Alamosa Flowers: Where do florist flowers come from?

Our recent low temperatures and high winds have mostly wiped out the flowers in my yard. Two tubs of protected petunias are holding their own. Out in the flower beds there are still a few colorful chrysanthemums, sturdy autumn joy, and orange California poppies. Straggly pink cosmos and yellow Maximillian sunflowers are bending over in the wind as I write.

It’s no wonder I slowly stroll through the flower departments of grocery stores starting this time of the year! I started wondering where all the cut flowers come from. Eight years ago I had the good fortune to visit the Rosadex Rose greenhouses in Ecuador. At that time they exported one million blooms (they refer to them as stems) worldwide each year.

Not so long ago, Americans got their flowers from neighborhood florists, who bought blooms grown on U.S. farms or imported from the Netherlands. The 800 Florals website explains that America’s taste in flowers is shifting from traditional mums and carnations to more unique specialty blooms and that their place of origin has been changing in recent years. California is still America’s top cut flower producer, while Florida is second.

“These days, the bouquets that many Americans buy, typically at supermarkets, are grown, assembled and packaged overseas,” reported John McQuaid in a 2010 Smithsonian Magazine article. The most recent data I could find at the U.S. Customs and Border Protection website is for 2015. The top four countries exporting flowers to America were Colombia (694 million stems), Ecuador (189 million stems), Mexico (38 million stems), and the Netherlands (20 million stems).

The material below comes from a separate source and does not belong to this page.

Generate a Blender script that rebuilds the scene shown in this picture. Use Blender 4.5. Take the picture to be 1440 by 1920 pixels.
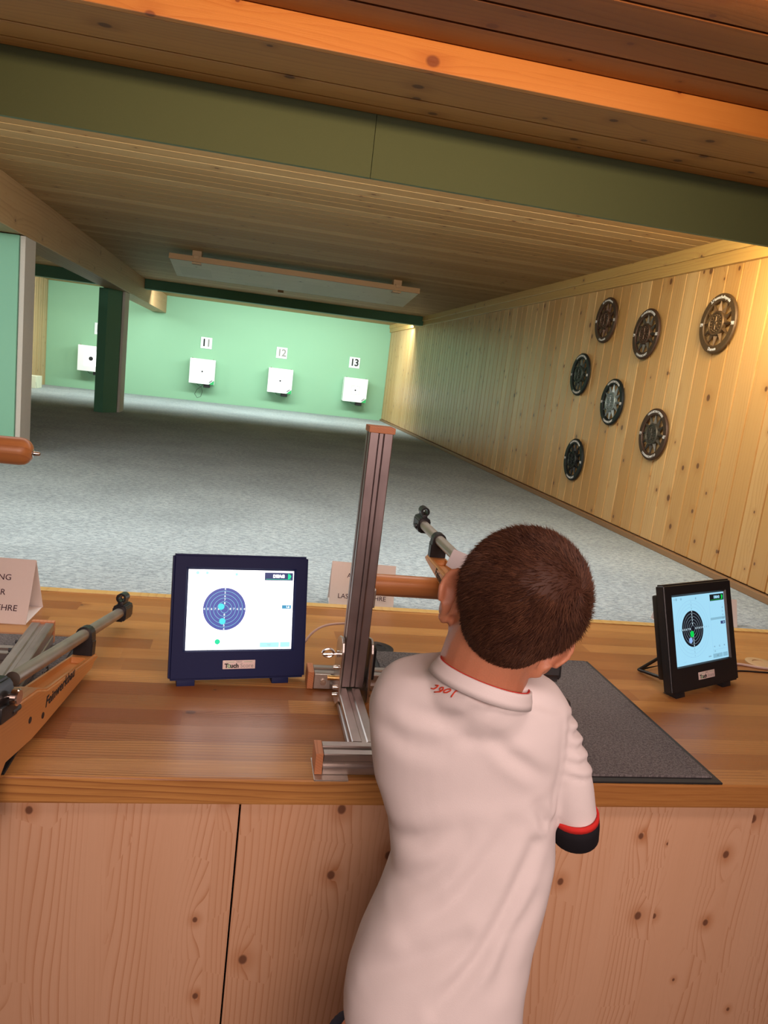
import bpy, bmesh, math, random
from math import sin, cos, pi, radians as R
from mathutils import Vector as V, Matrix, Euler
from mathutils.bvhtree import BVHTree
from mathutils import noise as mnoise
random.seed(7)
for o in list(bpy.data.objects): bpy.data.objects.remove(o)
sc = bpy.context.scene
COL = sc.collection
HK, HC = 0.85, 0.82          # worktop height, carpeted range floor height
ZC = 2.30                    # range ceiling

# ---------------------------------------------------------------- camera
cam = bpy.data.cameras.new('camera'); co = bpy.data.objects.new('camera', cam); COL.objects.link(co)
cr = V((0.97793, -0.17138, 0.11629)); cu = V((-0.08247, 0.19696, 0.97694)); cf = V((0.19035, 0.96531, -0.17923))
cr = cf.cross(cu).normalized(); cu = cr.cross(cf).normalized(); cf.normalize()
m = Matrix((cr, cu, -cf)).transposed().to_4x4(); m.translation = V((0, 0, 1.52)); co.matrix_world = m
cam.sensor_fit = 'VERTICAL'; cam.sensor_height = 36; cam.lens = 1390.1 / 1920 * 36; cam.clip_start = .05
sc.camera = co
# ---------------------------------------------------------------- colour management, world, lights
sc.view_settings.view_transform = 'Standard'; sc.view_settings.look = 'None'
sc.view_settings.gamma = 1; sc.view_settings.use_curve_mapping = False; sc.view_settings.exposure = 0.0
w = bpy.data.worlds.new('world'); sc.world = w; w.use_nodes = True
w.node_tree.nodes['Background'].inputs[0].default_value = (1, .72, .58, 1)
w.node_tree.nodes['Background'].inputs[1].default_value = .10
def area(name, loc, aim, sx, sy, power, col, spread=180):
    l = bpy.data.lights.new(name, 'AREA'); l.shape = 'RECTANGLE'; l.size = sx; l.size_y = sy
    l.energy = power; l.color = col; l.spread = R(spread)
    o = bpy.data.objects.new(name, l); COL.objects.link(o); o.location = loc
    o.rotation_euler = (V(aim) - V(loc)).to_track_quat('-Z', 'Y').to_euler()
    return o
COOL = (.88, 1.0, .96); WARM = (1, .73, .66); AMBER = (1, .56, .27)
area('light_target_right', (.45, 9.95, 2.25), (.45, 11.2, .85), 3.2, .16, 74, COOL)
area('light_target_left', (-2.1, 9.95, 2.25), (-2.1, 11.2, .85), 1.4, .16, 30, COOL)
area('light_range_front', (.35, 2.48, 2.17), (.35, 3.25, .82), 3.2, .10, 44, (.88, .98, 1.0))
area('light_range_front_up', (.35, 2.44, 2.12), (.35, 3.9, 2.60), 3.2, .05, 13, (1, .84, .58))
area('light_range_front_left', (-2.2, 2.48, 2.17), (-2.2, 3.25, .82), 1.4, .10, 30, (.93, .97, .92))
area('light_range_amber', (1.75, 2.46, 2.18), (2.5, 3.1, 2.1), .25, .08, 8, (1, .66, .10))
area('light_room_strip', (.3, 1.36, 2.30), (.3, 1.72, 2.20), 1.8, .04, 7.5, AMBER)
area('light_room_back', (.2, -1.3, 2.15), (.35, 1.2, .85), 1.8, .8, 15, WARM, 75)
area('light_room_top', (.75, .2, 2.29), (.45, 1.2, .8), .9, .4, 4.4, WARM, 100)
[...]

The Rosadex greenhouse we visited in Ecuador was very near the equator. Their website states, “Only in the equator do roses grow perfectly straight. Ecuador is a great place to cultivate roses. Its real advantage is that they get natural light all year round, in addition that our roses are located at high altitude (9580 feet above sea level) in the lush volcano valley of Cayambe.”

According to the Smithsonian article, in 1967 David Cheever, a graduate student at Colorado State University, wrote a paper suggesting that the savanna in the foothills of the Andes at about 8,700 feet altitude would be perfect for growing flowers. It had little temperature and light variation year around.  Further, Bogota was just a three-hour flight from Miami -- closer to East Coast customers than California, the center of the U.S. flower industry. Cheever and some friends invested in Colombia and in 1969 began building the successful Floramerica business. They started with carnations.

I was surprised to learn that Columbia’s flower exporting trade received an incentive from the U.S. in 1991. Columbia was “a country ravaged by political violence for most of the 20th century and by the cocaine trade since the 1980s,” reports the Smithsonian. “To limit coca farming and expand job opportunities in Colombia, the U.S. government in 1991 suspended import duties on Colombian flowers. The results were dramatic, though disastrous for U.S. growers. In 1971, the United States produced 1.2 billion blooms of the major flowers (roses, carnations and chrysanthemums) and imported only 100 million. By 2003, the trade balance had reversed; the United States imported two billion major blooms and grew only 200 million.”

Flowers are perishable. How can they be harvested, processed, transported, and delivered to retail customers in a reasonable amount of time? I know when I cut a flower and put it in water, it lasts a few days – maybe a week. Keeping the blooms cold is the key explains McQuaid. Warehouses and trucks are kept at about 34 deg. Fahrenheit. In cold rooms, boxes containing flowers are attached to refrigeration units that infuse them with chilled air. Then they’re stacked on pallets, which are wrapped in plastic and loaded onto trucks and driven to Miami-bound planes. It takes about 48 hours for flowers to get from a field in Colombia to a warehouse in the United States, and one or two more days to reach a retailer.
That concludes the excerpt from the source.